→ **Data segment**:
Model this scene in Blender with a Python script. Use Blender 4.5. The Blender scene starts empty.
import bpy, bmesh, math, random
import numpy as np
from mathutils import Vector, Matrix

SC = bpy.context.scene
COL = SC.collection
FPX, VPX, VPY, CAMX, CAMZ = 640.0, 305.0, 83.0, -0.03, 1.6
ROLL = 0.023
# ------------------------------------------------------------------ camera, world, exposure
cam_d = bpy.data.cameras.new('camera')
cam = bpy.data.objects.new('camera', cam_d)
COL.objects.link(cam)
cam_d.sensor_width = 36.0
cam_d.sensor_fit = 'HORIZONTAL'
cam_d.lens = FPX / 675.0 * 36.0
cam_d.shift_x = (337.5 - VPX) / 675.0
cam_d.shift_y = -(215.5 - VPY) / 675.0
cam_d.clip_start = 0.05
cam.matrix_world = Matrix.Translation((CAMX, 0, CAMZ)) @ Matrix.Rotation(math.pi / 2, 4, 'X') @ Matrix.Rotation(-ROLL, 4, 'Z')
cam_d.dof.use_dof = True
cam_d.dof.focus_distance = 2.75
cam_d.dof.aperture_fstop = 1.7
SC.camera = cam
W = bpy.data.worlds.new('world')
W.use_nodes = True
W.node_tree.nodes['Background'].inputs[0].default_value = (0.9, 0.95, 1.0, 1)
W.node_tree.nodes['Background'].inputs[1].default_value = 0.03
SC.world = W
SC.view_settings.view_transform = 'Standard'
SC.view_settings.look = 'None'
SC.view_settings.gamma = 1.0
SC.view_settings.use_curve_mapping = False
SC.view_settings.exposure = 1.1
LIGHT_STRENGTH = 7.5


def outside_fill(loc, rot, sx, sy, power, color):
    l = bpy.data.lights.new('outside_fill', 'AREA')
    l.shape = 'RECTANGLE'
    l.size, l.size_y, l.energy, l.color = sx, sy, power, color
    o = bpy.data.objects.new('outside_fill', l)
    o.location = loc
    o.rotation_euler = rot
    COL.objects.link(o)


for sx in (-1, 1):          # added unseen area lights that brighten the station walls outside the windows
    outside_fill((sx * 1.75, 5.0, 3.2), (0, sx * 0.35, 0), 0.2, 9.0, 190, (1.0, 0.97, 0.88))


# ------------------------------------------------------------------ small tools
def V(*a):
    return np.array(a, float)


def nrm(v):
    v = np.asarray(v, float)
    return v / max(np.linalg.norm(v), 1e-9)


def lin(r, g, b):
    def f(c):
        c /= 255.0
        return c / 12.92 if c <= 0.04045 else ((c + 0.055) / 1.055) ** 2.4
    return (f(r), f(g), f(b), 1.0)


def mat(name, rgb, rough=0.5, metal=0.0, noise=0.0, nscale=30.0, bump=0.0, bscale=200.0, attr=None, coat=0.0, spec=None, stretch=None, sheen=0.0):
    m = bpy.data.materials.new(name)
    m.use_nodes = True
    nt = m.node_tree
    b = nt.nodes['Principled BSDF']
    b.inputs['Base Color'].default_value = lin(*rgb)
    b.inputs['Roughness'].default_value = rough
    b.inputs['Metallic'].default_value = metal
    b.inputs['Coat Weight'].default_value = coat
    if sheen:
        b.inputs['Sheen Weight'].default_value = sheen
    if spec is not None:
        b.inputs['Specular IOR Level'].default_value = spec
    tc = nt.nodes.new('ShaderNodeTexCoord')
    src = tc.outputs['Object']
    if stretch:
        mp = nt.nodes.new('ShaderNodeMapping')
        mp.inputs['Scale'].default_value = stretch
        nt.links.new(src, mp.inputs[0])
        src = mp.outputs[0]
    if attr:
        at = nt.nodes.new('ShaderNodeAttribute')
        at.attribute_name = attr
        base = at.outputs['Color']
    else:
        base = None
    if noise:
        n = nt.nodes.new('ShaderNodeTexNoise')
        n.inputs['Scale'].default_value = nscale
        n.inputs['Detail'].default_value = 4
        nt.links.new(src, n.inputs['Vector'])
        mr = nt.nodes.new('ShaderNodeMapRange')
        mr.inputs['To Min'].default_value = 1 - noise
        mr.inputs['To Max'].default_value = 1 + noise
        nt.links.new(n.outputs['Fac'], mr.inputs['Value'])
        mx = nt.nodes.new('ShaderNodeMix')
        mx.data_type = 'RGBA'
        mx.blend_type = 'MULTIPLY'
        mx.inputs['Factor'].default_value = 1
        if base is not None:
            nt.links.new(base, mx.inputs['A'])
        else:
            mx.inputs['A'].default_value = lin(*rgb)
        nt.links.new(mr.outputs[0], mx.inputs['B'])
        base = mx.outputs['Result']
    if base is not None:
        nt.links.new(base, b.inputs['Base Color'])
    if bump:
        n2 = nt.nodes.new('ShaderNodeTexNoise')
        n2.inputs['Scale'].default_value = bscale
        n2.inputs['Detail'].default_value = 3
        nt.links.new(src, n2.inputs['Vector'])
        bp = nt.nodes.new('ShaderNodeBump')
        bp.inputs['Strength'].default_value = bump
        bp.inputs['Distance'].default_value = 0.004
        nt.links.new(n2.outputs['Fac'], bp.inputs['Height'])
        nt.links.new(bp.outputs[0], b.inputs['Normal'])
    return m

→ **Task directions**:
All of the data must be returned exactly.

→ **Final result**:
Model this scene in Blender with a Python script. Use Blender 4.5. The Blender scene starts empty.
import bpy, bmesh, math, random
import numpy as np
from mathutils import Vector, Matrix

SC = bpy.context.scene
COL = SC.collection
FPX, VPX, VPY, CAMX, CAMZ = 640.0, 305.0, 83.0, -0.03, 1.6
ROLL = 0.023
# ------------------------------------------------------------------ camera, world, exposure
cam_d = bpy.data.cameras.new('camera')
cam = bpy.data.objects.new('camera', cam_d)
COL.objects.link(cam)
cam_d.sensor_width = 36.0
cam_d.sensor_fit = 'HORIZONTAL'
cam_d.lens = FPX / 675.0 * 36.0
cam_d.shift_x = (337.5 - VPX) / 675.0
cam_d.shift_y = -(215.5 - VPY) / 675.0
cam_d.clip_start = 0.05
cam.matrix_world = Matrix.Translation((CAMX, 0, CAMZ)) @ Matrix.Rotation(math.pi / 2, 4, 'X') @ Matrix.Rotation(-ROLL, 4, 'Z')
cam_d.dof.use_dof = True
cam_d.dof.focus_distance = 2.75
cam_d.dof.aperture_fstop = 1.7
SC.camera = cam
W = bpy.data.worlds.new('world')
W.use_nodes = True
W.node_tree.nodes['Background'].inputs[0].default_value = (0.9, 0.95, 1.0, 1)
W.node_tree.nodes['Background'].inputs[1].default_value = 0.03
SC.world = W
SC.view_settings.view_transform = 'Standard'
SC.view_settings.look = 'None'
SC.view_settings.gamma = 1.0
SC.view_settings.use_curve_mapping = False
SC.view_settings.exposure = 1.1
LIGHT_STRENGTH = 7.5


def outside_fill(loc, rot, sx, sy, power, color):
    l = bpy.data.lights.new('outside_fill', 'AREA')
    l.shape = 'RECTANGLE'
    l.size, l.size_y, l.energy, l.color = sx, sy, power, color
    o = bpy.data.objects.new('outside_fill', l)
    o.location = loc
    o.rotation_euler = rot
    COL.objects.link(o)


for sx in (-1, 1):          # added unseen area lights that brighten the station walls outside the windows
    outside_fill((sx * 1.75, 5.0, 3.2), (0, sx * 0.35, 0), 0.2, 9.0, 190, (1.0, 0.97, 0.88))


# ------------------------------------------------------------------ small tools
def V(*a):
    return np.array(a, float)


def nrm(v):
    v = np.asarray(v, float)
    return v / max(np.linalg.norm(v), 1e-9)


def lin(r, g, b):
    def f(c):
        c /= 255.0
        return c / 12.92 if c <= 0.04045 else ((c + 0.055) / 1.055) ** 2.4
    return (f(r), f(g), f(b), 1.0)


def mat(name, rgb, rough=0.5, metal=0.0, noise=0.0, nscale=30.0, bump=0.0, bscale=200.0, attr=None, coat=0.0, spec=None, stretch=None, sheen=0.0):
    m = bpy.data.materials.new(name)
    m.use_nodes = True
    nt = m.node_tree
    b = nt.nodes['Principled BSDF']
    b.inputs['Base Color'].default_value = lin(*rgb)
    b.inputs['Roughness'].default_value = rough
    b.inputs['Metallic'].default_value = metal
    b.inputs['Coat Weight'].default_value = coat
    if sheen:
        b.inputs['Sheen Weight'].default_value = sheen
    if spec is not None:
        b.inputs['Specular IOR Level'].default_value = spec
    tc = nt.nodes.new('ShaderNodeTexCoord')
    src = tc.outputs['Object']
    if stretch:
        mp = nt.nodes.new('ShaderNodeMapping')
        mp.inputs['Scale'].default_value = stretch
        nt.links.new(src, mp.inputs[0])
        src = mp.outputs[0]
    if attr:
        at = nt.nodes.new('ShaderNodeAttribute')
        at.attribute_name = attr
        base = at.outputs['Color']
    else:
        base = None
    if noise:
        n = nt.nodes.new('ShaderNodeTexNoise')
        n.inputs['Scale'].default_value = nscale
        n.inputs['Detail'].default_value = 4
        nt.links.new(src, n.inputs['Vector'])
        mr = nt.nodes.new('ShaderNodeMapRange')
        mr.inputs['To Min'].default_value = 1 - noise
        mr.inputs['To Max'].default_value = 1 + noise
        nt.links.new(n.outputs['Fac'], mr.inputs['Value'])
        mx = nt.nodes.new('ShaderNodeMix')
        mx.data_type = 'RGBA'
        mx.blend_type = 'MULTIPLY'
        mx.inputs['Factor'].default_value = 1
        if base is not None:
            nt.links.new(base, mx.inputs['A'])
        else:
            mx.inputs['A'].default_value = lin(*rgb)
        nt.links.new(mr.outputs[0], mx.inputs['B'])
        base = mx.outputs['Result']
    if base is not None:
        nt.links.new(base, b.inputs['Base Color'])
    if bump:
        n2 = nt.nodes.new('ShaderNodeTexNoise')
        n2.inputs['Scale'].default_value = bscale
        n2.inputs['Detail'].default_value = 3
        nt.links.new(src, n2.inputs['Vector'])
        bp = nt.nodes.new('ShaderNodeBump')
        bp.inputs['Strength'].default_value = bump
        bp.inputs['Distance'].default_value = 0.004
        nt.links.new(n2.outputs['Fac'], bp.inputs['Height'])
        nt.links.new(bp.outputs[0], b.inputs['Normal'])
    return m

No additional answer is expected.